We must next ask, What can the State do to encourage and help cheap construction ? To cut a long story short, we believe that in the majority of cases cheap cottages can only come through encouraging landlords to build. Both by instinct and tradition they are the class most inclined to make sacrifices in order to secure the welfare of the rural labourer, and sacrifices there will no doubt have to be in order to get cheap cottages, even when the landlord is secured against heavy out-of-pocket losses. As a general rule the landlords are able and willing to provide the land for a cottage and a garden without charging for it. If a man is asked to cut, say one-sixth of an acre out of a field and to sell it as a site for a cottage, a price must be paid for it, and this must enter into the rent. If, however, the landlord himself builds, in nine cases out of ten he does not bring the price of the plot of land into the calculation. We would secure cheap money by making loans to landlords for the purpose of cottage building at the very lowest rate that the State can lend without actual loss, that is, at 31 per cent. To be specific, we desire that the State should lend to any landlord £150 per cottage—provided that the cottage, in respect of which the loan is made, has three bedrooms, has attached to it not less than one-eighth of an acre of garden, has a proper water supply, and that the rent charged to the occupier is not more than 2s. 6d. a week. To encourage landlords to enter upon these loans we would make the restrictions as to plans and materials to be employed as simple and as elastic as possible. Further, we would absolutely and entirely exempt any land upon which one of these loan cottages was erected, and also the garden attached to it, from the operation of the new land taxes, from the death duties, and indeed from all forms of taxation except the rates. As, however, it is never possible to say what may happen in the course of generations to a particular piece of land, we would not, as it were, sterilize for ever the cottage built under the system of £150 loans. If a landlord for any reason wished to make a new use of the land, we would allow him at any time to pay off the Government loan in full and resume complete liberty of action in regard to the cottage.
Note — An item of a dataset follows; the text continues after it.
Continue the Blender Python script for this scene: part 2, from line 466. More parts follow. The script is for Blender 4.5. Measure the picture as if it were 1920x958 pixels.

The loans for the cottages should run for sixty-five years, and there should be a Sinking Fund created by an extra payment of, say, 12s. 6d. a year beyond the 32 per cent.

interest. We believe that if an offer of this kind were made to the landlords, and they were able to feel that they were secure against any great out-of-pocket losses, and also secure against the predatory and harrassing exactions made under the new land taxes, they would on a very considerable scale avail themselves of the Government loans. We need hardly say that we do not suggest that the loans should be made solely to the squires. Any owner of land who would agree to the terms proposed and give the proper security should be allowed to use the Government loans. The same thing, of course, applies to co-operative and other societies formed for the purpose of cottage building.

The suggestions which we have just made differ very little in principle from those which were so admirably expressed by Lord Lansdowne in his recent speech. The only point, indeed, on which we venture to differ from Lord Lansdowne is his inclination to allow county councils, district councils, and other local authorities to borrow money with which to build cottages. We cannot go so far as this, for we feel convinced that the most extravagant and expensive builder in the world is the State, whether in the shape of the central government or of a local authority. We would not only not lend local authorities the money to build, but would actually prohibit them from burdening the rates by operations which we believe could never come under the head of cheap and therefore useful construction. State or municipal building is sure to mean economic waste. The only case in which we would allow the local authorities to build would be in order to provide houses for their own employees. By all means let the county council build such cottages as are required to house the police, the road men, or other permanent employees of the local authority, for in that case there is a proper restric- tion on the operations and the local authority is sure of a tenant who will pay his rent. When, however, a local authority speculates in bricks and mortar and builds in the vague and in order to let, one of two things is certain to happen. If it asks a rent which will repay its outlay, the rent in most cases will be high beyond endurance, and may very likely lead to the cottages remaining vacant. If, on the other hand, it asks a rent below cost price, it will be adding to the burden of the rates, and actually creating the very ills which it is trying to cure.

Let us, before we end, say once more that in cheap con- struction, in our opinion, is to be found the only true solu- tion of the housing problem, and that the best way for the State to help cheap construction is by using the landlords as an instrument—by giving them, in the way we have suggested, encouragement to build cheap cottages. But remember once more that we are not suggesting here any patent quick-cure remedy or panacea. There is a path upwards, but it is slow and arduous, and any attempt to take short cuts or to rush it will only end in failure.